21 January 2022
Water Quality in Rivers

As readers will be aware, I have been at the forefront of the campaign to clean up our rivers in recent years. But when I was researching the problem for my Private Members Bill, I was hampered by a lack of data on the quality of water in our rivers.

So the Environmental Audit Committee set out to get to the bottom of this issue through an inquiry, and last week, published our report into Water Quality in Rivers, laying bare the shocking scale of the challenge.

Only 14% of English rivers meet good ecological status, with pollution from agriculture, sewage, roads and single-use plastics contributing to a dangerous ‘chemical cocktail’ coursing through our waterways.

There is now real public desire to sort this problem out. But lack of publicly available data has been an issue, which has hampered the ability to monitor water quality in rivers and detect permit breaches or pollution incidents, in turn limiting successful enforcement by the Environment Agency.

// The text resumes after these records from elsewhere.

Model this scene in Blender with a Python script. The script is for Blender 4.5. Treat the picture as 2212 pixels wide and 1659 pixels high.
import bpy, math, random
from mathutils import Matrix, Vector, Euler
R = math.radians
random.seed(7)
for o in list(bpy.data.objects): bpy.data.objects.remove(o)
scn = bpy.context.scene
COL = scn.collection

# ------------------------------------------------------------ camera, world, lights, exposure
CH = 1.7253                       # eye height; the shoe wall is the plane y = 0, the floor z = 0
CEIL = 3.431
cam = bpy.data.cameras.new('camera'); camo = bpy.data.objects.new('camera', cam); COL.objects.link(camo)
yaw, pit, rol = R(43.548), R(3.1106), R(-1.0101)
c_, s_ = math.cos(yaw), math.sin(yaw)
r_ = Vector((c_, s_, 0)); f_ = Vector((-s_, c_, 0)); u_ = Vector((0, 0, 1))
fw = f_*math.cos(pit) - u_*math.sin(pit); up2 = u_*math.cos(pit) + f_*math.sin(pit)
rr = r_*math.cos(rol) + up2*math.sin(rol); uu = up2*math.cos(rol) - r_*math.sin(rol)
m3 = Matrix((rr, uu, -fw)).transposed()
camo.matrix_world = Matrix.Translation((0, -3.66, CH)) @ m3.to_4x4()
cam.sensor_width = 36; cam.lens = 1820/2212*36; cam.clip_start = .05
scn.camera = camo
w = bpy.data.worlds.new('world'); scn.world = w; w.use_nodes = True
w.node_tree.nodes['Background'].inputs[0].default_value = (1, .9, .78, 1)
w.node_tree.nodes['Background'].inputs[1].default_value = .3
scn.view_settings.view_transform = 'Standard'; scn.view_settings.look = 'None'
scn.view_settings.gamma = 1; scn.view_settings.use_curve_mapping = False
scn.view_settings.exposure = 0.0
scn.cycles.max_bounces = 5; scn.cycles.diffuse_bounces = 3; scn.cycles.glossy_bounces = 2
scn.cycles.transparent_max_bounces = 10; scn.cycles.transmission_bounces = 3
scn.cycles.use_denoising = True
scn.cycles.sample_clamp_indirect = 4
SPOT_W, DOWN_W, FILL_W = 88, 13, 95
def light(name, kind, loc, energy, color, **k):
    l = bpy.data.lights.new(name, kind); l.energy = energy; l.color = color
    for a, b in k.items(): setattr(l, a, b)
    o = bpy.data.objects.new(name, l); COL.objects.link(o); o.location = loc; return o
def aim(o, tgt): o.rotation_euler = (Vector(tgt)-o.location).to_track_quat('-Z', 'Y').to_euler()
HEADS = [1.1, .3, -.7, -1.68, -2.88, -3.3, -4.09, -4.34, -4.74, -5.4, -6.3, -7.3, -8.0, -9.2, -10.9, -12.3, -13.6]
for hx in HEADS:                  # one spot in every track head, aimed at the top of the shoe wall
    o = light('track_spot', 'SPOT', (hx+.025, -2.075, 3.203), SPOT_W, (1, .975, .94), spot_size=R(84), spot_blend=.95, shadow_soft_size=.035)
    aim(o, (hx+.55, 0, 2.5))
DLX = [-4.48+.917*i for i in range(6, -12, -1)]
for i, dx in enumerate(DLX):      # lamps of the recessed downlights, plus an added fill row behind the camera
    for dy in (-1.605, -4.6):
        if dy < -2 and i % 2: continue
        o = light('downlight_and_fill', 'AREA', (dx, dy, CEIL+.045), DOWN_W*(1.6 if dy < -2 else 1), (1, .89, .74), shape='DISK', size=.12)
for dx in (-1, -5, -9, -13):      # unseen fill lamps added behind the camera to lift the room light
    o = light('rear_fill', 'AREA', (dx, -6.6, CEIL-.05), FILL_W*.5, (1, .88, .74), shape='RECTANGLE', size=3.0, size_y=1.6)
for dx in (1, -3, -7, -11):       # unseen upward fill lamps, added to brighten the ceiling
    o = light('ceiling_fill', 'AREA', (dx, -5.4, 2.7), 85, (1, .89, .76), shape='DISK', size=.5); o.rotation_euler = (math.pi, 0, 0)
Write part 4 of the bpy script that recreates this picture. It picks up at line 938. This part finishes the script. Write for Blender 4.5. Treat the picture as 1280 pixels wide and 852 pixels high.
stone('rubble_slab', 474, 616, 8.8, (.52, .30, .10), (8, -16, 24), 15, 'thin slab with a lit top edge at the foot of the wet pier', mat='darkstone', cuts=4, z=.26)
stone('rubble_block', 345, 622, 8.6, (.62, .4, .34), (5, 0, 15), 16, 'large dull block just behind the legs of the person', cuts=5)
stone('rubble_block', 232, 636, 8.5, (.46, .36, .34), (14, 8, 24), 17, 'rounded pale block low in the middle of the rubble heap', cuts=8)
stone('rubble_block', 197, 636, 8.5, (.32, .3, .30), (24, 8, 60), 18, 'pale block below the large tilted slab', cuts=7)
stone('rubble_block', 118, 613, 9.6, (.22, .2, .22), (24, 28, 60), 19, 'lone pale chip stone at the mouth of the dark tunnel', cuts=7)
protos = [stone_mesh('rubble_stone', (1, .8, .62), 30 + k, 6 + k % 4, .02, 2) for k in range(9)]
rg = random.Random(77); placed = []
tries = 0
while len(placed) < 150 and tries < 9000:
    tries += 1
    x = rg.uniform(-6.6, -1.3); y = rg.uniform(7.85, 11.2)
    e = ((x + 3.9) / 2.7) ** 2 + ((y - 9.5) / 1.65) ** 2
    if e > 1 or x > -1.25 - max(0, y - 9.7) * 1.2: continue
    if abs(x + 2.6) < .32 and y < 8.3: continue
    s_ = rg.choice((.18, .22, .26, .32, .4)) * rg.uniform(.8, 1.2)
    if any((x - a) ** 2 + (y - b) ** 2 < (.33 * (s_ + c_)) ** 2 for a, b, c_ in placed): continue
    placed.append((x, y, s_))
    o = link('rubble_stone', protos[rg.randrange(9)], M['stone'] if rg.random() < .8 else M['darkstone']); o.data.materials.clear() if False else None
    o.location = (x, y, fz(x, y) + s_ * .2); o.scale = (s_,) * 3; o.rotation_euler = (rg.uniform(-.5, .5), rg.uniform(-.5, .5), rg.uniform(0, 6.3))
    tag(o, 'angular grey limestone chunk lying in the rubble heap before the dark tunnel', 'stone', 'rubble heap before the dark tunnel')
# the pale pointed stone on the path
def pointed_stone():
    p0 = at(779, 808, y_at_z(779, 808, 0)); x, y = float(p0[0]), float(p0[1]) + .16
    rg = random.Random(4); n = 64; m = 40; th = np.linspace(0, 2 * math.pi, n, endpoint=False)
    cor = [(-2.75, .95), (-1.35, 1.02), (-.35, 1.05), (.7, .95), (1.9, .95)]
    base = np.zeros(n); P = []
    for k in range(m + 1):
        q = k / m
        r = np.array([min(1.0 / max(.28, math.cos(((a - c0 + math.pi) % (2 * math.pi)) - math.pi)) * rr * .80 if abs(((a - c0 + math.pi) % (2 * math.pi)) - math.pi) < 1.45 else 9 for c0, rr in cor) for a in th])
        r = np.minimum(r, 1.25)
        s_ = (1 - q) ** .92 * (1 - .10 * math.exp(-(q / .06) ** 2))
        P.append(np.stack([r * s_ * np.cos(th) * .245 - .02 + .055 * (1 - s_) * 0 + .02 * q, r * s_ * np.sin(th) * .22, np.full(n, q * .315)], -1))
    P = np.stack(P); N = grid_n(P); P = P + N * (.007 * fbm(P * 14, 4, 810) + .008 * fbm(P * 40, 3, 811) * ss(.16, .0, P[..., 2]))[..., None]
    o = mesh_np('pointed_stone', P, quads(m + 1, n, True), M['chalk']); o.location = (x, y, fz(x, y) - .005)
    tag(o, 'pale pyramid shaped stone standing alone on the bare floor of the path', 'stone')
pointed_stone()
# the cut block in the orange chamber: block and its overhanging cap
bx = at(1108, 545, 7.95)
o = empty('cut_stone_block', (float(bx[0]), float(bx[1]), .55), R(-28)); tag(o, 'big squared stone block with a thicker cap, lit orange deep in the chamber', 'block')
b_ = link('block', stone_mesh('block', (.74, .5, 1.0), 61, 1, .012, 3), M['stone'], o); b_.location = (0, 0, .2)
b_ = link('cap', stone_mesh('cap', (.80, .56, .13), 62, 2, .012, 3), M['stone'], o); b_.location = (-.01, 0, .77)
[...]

Technology is coming to our aid in enabling monitoring in real time, which the Environment Act will require to become available to inform the public. Having arranged a pollution monitoring trial project in the River Teme, I know it can be done. I am keen to do more, as I successfully encouraged Severn Trent Water to nominate the Teme at Ludlow as one of its first sites for bathing quality water. So if anyone is interested in helping with this initiative, please get in touch.

In addition to publicly accessible information, our Committee has called for at least one widely used stretch of river should meet bathing quality, in each water company area, by 2025.

Sewage is not the only issue. Intensive livestock and poultry farming is putting enormous pressure on particular catchments, such as the River Wye. We called for limits on new intensive units where catchments are already under pressure from excess nutrient load.

Fats, oils and greases, and cleaning and hygiene products containing plastic, are also causing huge problems for drainage systems when poured away in sinks or flushed down the toilet. I am supporting two Private Members Bills, one to require filters to remove plastic microfibres being flushed away from clothes washing machines, and another to prohibit the manufacture and sale of single use cleaning and hygiene products containing plastic, in particular wet wipes, which do not biodegrade.  

A problem of this scale is not fixed overnight, but I shall keep campaigning until our rivers are restored to the arteries of nature and safe for the public to enjoy.